«In questa legge di bilancio molto complicata l’unica cosa ad aumentare è stato il Fondo di Finanziamento Ordinario». La ministra dell’Università, Anna Maria Bernini, ha negato fin da subito i tagli lineari al comparto della ricerca che la Conferenza dei Rettori (Crui) e le società scientifiche italiane, fra gli altri, contestavano al governo Meloni.
«Non esistono, chi ne parla è in malafede» oppure «non sa spendere», ha dichiarato a più riprese Bernini nel corso di questi mesi.
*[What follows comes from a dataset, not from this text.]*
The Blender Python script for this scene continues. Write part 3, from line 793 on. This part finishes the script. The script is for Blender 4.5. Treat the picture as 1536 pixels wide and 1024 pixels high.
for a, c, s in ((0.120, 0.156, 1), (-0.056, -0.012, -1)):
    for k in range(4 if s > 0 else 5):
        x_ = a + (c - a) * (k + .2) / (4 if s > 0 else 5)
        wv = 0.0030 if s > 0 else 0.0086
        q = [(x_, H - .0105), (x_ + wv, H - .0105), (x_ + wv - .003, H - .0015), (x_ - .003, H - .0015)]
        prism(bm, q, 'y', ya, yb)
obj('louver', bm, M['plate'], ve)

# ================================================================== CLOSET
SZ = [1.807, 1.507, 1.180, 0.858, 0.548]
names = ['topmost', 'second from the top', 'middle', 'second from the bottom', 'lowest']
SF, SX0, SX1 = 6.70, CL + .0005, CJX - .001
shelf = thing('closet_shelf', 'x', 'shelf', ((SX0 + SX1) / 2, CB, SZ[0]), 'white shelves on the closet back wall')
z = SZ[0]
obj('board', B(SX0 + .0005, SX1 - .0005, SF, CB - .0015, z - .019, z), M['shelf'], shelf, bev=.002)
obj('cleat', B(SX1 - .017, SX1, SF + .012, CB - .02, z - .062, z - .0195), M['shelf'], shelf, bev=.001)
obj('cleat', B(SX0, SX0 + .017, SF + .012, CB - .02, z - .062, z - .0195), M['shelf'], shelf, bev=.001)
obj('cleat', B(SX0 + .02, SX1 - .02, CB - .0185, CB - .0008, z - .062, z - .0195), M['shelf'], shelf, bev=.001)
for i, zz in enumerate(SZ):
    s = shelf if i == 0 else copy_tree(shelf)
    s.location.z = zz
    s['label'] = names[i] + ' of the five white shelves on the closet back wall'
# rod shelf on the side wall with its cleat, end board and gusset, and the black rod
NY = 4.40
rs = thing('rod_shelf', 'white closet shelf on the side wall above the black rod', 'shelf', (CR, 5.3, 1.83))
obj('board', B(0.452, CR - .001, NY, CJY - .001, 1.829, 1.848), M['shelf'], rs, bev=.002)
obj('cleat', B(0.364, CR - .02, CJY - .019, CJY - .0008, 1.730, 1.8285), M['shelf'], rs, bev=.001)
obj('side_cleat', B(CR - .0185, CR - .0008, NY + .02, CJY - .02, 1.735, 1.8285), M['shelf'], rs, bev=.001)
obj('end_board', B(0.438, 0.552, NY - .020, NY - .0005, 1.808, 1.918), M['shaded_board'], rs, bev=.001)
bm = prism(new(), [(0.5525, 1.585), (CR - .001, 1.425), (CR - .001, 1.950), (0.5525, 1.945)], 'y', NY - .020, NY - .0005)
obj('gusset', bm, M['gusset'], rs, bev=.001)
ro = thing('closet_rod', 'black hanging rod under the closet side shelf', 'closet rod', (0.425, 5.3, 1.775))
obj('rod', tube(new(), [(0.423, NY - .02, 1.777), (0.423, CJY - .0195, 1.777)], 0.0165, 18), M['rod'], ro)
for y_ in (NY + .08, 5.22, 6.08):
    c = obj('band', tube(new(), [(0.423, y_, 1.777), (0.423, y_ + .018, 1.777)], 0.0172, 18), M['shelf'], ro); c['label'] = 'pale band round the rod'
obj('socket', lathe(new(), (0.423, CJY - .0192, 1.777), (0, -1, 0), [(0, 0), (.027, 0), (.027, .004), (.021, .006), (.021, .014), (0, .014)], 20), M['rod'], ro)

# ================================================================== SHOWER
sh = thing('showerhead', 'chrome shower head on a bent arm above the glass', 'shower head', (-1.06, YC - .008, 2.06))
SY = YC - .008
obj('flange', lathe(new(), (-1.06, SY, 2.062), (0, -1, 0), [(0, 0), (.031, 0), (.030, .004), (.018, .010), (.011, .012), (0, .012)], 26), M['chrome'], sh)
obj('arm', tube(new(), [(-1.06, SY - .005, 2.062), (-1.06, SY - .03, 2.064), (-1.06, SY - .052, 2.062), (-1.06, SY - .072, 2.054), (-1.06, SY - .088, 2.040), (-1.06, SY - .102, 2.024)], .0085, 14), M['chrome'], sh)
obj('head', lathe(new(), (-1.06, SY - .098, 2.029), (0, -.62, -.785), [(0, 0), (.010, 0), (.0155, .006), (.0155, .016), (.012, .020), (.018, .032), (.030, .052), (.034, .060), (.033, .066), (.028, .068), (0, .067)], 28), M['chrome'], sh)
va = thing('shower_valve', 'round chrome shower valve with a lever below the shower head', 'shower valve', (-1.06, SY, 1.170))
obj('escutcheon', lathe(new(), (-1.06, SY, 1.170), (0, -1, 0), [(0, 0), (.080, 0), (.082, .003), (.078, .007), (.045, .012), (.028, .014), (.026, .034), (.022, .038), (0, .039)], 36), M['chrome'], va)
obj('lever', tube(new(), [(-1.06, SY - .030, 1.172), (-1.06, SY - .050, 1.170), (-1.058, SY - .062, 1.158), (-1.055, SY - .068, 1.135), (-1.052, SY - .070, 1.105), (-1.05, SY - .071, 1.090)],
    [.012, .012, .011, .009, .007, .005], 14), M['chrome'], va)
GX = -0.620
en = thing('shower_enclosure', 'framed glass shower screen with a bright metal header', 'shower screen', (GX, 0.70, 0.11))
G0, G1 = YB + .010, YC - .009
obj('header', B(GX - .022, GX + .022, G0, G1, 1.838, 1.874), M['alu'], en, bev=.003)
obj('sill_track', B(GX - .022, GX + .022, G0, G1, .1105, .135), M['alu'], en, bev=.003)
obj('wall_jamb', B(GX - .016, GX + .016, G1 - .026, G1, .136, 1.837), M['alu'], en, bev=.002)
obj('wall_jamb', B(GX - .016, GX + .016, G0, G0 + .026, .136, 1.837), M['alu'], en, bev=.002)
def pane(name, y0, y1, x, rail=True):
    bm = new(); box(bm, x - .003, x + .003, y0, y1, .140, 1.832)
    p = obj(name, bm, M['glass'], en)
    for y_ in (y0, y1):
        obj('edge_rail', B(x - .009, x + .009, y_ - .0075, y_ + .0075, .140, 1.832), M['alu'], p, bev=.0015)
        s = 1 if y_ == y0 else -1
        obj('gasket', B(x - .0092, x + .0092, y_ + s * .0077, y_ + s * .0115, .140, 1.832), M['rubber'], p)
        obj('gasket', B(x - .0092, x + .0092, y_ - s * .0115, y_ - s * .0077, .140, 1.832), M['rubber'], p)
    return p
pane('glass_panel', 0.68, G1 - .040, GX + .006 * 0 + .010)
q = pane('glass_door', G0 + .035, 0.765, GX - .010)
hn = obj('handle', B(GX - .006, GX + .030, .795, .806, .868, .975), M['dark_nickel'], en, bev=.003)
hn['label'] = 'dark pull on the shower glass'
Immersa anche lei nella realtà parallela immune alle contestazioni in cui vive la destra italiana, la ministra si è convinta di essere stata attaccata ingiustamente e di essere in debito di riconoscenza: «Molti rettori privatamente mi hanno ringraziato, attendo ansiosamente come regalo di Natale il ringraziamento pubblico della Crui».
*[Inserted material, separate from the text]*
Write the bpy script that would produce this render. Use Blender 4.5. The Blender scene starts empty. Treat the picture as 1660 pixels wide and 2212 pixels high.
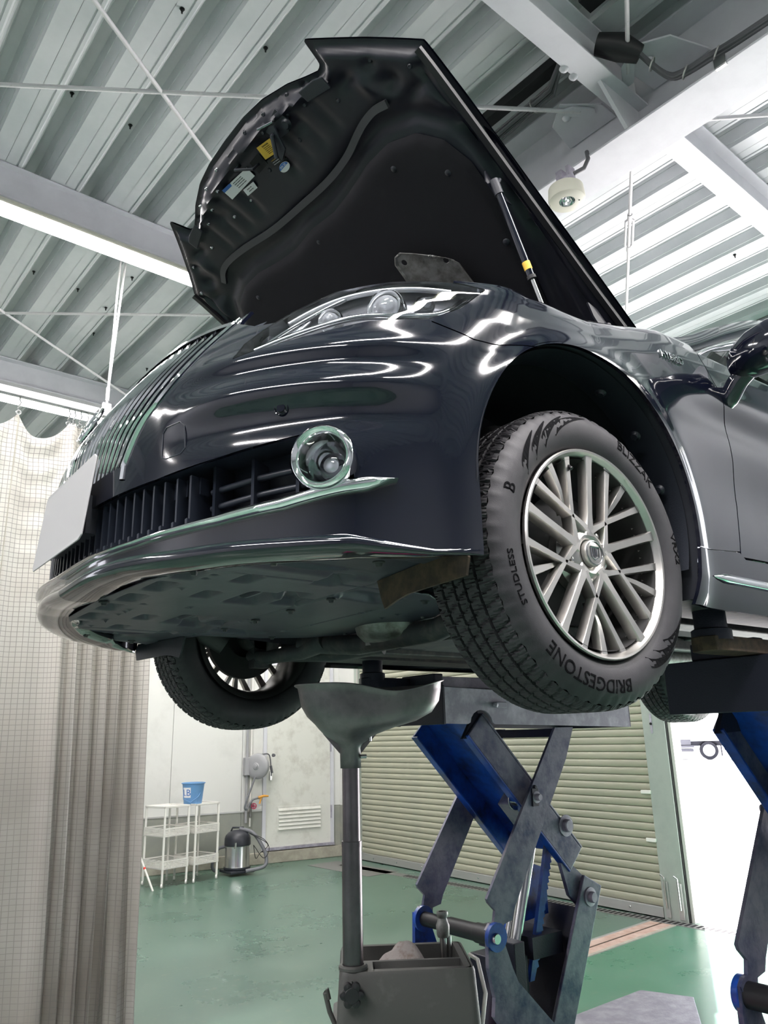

In questi giorni però si sono stati chiusi e resi pubblici i bilanci di molti atenei e a una prima mappatura, sembra difficile che possano arrivare ringraziamenti da Bologna, ad esempio, dove il rettore dell’Alma Mater, Giovanni Molari, ha lanciato l’allarme: «la situazione sarà drammatica nel lungo periodo». «Il diverso assetto del Ffo ha determinato riduzioni pari a 62 milioni di euro nel triennio», denuncia Molari chiedendo un intervento nazionali per compensare anche «l’aumento dei costi non comprimibili degli atenei come l’incremento Istat, pari a 48 milioni di euro in tre anni». Preoccupazione condivisa dal sindaco della città che ospita l’ateneo più antico del mondo, Matteo Lepore, per il quale il definanziamento «costringerà la nostra università a fare dei salti mortali, come molte altre», dato che alle carenze del Ffo vanno sommati «anche i tagli sui fondi per l’abitare e il diritto allo studio per gli studenti, sono passi indietro notevoli».
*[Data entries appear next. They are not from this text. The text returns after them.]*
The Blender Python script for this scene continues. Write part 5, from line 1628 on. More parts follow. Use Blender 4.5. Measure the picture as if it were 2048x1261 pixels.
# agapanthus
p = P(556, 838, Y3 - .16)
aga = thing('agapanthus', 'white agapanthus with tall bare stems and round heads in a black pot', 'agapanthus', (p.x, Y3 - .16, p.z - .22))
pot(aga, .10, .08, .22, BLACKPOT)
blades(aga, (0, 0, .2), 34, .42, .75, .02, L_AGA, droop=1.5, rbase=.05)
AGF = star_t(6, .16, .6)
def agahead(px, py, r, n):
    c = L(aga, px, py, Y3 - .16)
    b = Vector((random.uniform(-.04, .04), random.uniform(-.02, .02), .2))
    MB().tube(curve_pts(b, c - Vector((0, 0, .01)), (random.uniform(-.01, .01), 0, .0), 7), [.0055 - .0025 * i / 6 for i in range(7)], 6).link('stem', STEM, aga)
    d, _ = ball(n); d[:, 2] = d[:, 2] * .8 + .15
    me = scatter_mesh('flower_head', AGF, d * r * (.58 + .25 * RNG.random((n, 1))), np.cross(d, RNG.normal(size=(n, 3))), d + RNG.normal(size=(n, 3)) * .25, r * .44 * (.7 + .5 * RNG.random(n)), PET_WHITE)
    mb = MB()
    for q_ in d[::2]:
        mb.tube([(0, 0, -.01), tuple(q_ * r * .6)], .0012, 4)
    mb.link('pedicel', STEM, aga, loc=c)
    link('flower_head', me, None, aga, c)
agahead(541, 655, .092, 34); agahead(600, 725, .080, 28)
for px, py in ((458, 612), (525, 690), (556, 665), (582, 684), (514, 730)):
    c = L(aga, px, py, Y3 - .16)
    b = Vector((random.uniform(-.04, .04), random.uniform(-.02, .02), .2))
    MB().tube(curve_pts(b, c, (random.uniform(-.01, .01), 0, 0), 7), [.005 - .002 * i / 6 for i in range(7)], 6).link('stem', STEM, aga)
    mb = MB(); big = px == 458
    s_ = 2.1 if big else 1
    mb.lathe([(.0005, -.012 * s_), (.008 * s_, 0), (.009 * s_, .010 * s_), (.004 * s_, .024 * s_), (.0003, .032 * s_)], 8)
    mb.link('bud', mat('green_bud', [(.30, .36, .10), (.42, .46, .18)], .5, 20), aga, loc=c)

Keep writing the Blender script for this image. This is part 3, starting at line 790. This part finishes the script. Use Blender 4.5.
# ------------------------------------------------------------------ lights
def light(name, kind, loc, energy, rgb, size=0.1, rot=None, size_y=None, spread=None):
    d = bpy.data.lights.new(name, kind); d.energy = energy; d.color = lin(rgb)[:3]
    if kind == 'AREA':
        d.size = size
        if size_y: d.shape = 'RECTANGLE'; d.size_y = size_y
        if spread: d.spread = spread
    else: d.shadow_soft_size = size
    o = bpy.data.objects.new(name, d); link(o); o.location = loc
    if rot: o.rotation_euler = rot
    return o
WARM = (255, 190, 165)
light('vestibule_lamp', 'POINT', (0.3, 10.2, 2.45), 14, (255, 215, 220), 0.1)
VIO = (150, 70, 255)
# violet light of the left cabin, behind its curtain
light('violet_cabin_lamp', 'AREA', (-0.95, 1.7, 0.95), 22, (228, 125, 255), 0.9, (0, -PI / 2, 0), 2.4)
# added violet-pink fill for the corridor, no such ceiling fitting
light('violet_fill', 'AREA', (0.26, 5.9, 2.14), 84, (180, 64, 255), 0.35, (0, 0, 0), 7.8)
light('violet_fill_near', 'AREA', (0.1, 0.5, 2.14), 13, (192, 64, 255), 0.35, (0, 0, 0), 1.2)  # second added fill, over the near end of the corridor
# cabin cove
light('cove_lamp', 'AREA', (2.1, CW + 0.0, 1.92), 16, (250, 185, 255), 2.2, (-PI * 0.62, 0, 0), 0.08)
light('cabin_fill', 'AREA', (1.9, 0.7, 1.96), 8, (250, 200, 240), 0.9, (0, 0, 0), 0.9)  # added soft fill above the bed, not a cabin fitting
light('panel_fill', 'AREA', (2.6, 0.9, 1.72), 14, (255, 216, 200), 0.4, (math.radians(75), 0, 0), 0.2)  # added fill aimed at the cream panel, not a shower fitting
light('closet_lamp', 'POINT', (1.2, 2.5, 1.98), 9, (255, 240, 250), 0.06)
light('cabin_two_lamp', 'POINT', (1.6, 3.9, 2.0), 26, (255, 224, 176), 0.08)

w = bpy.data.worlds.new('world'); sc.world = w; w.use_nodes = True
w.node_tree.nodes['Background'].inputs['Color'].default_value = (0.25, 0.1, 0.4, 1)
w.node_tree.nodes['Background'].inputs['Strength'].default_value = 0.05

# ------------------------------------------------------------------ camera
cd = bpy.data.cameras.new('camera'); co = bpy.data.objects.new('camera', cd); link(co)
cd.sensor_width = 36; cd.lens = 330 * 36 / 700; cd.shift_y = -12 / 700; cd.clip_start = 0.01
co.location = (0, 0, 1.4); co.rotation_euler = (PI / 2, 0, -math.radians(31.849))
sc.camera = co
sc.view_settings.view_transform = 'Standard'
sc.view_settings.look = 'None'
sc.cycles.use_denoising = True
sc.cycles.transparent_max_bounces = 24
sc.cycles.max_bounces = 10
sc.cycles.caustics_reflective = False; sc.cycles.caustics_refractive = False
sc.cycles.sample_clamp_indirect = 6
Nel nord est la sforbiciata rispetto al 2023 è stata pari a 1,5 milioni di euro a Udine e di 3 milioni a Trieste. L’ateneo di Verona perde oltre 3,5 milioni di euro, 3 invece la Ca’ Foscari di Venezia. Lo Iuav tra taglio e mancati introiti perde 2,3 milioni di euro. Persino Padova, una delle sei università italiane a non subire decurtazioni al Ffo, tra mancati riconoscimenti economici e nuove spese gestirà 16 milioni di euro in meno del previsto. A Torino c’è un buco complessivo di 20 milioni di euro, di conseguenza l’ateneo ha deciso, non senza polemiche, di congelare 12,5 milioni di euro destinati alla ricerca locale.
L’università di Bergamo rende noto che «gli impegni assunti vengono mantenuti anche di fronte all’andamento, in controtendenza rispetto agli ultimi anni, dell’assegnazione del Ffo 2024, che complessivamente è stato inferiore di circa 5 milioni di euro rispetto all’anno precedente». A Pisa, come aveva dichiarato il rettore Riccardo Zucchi al manifesto, ci sono tagli da «16,5 milioni di euro e l’aumento degli stipendi dei docenti pesa per 6 milioni, inevitabilmente le assunzioni saranno rallentate e limitate».
L’Università di Firenze ha avuto una decurtazione di 17 milioni di euro. Per chiudere il bilancio, spiega la rettrice Alessandra Petrucci «sono state impiegate risorse patrimoniali in disponibilità dell’ateneo, che non potranno garantire la sostenibilità nel lungo periodo se non interverrà un’inversione di tendenza delle risorse assegnate con il Ffo». La rettrice ha comunicato che «già nel bilancio pluriennale 2026-2027, per la chiusura in pareggio è stato necessario prevedere importanti tagli delle spese generali e la sospensione della programmazione del personale».
A Siena non ci saranno assunzioni di docenti per tutto il 2025 a causa di una riduzione di 8,1 milioni di euro del Fondo. Al sud la stessa situazione: l’università di Palermo ridurrà il personale docente di 5.660 unità e quello Ata di 2.174 a causa di 12 milioni mancanti dal Ffo.
Altre università chiuderanno i bilanci in queste ore. La sensazione è che i ringraziamenti chiesti non arriveranno alla ministra neanche per Capodanno.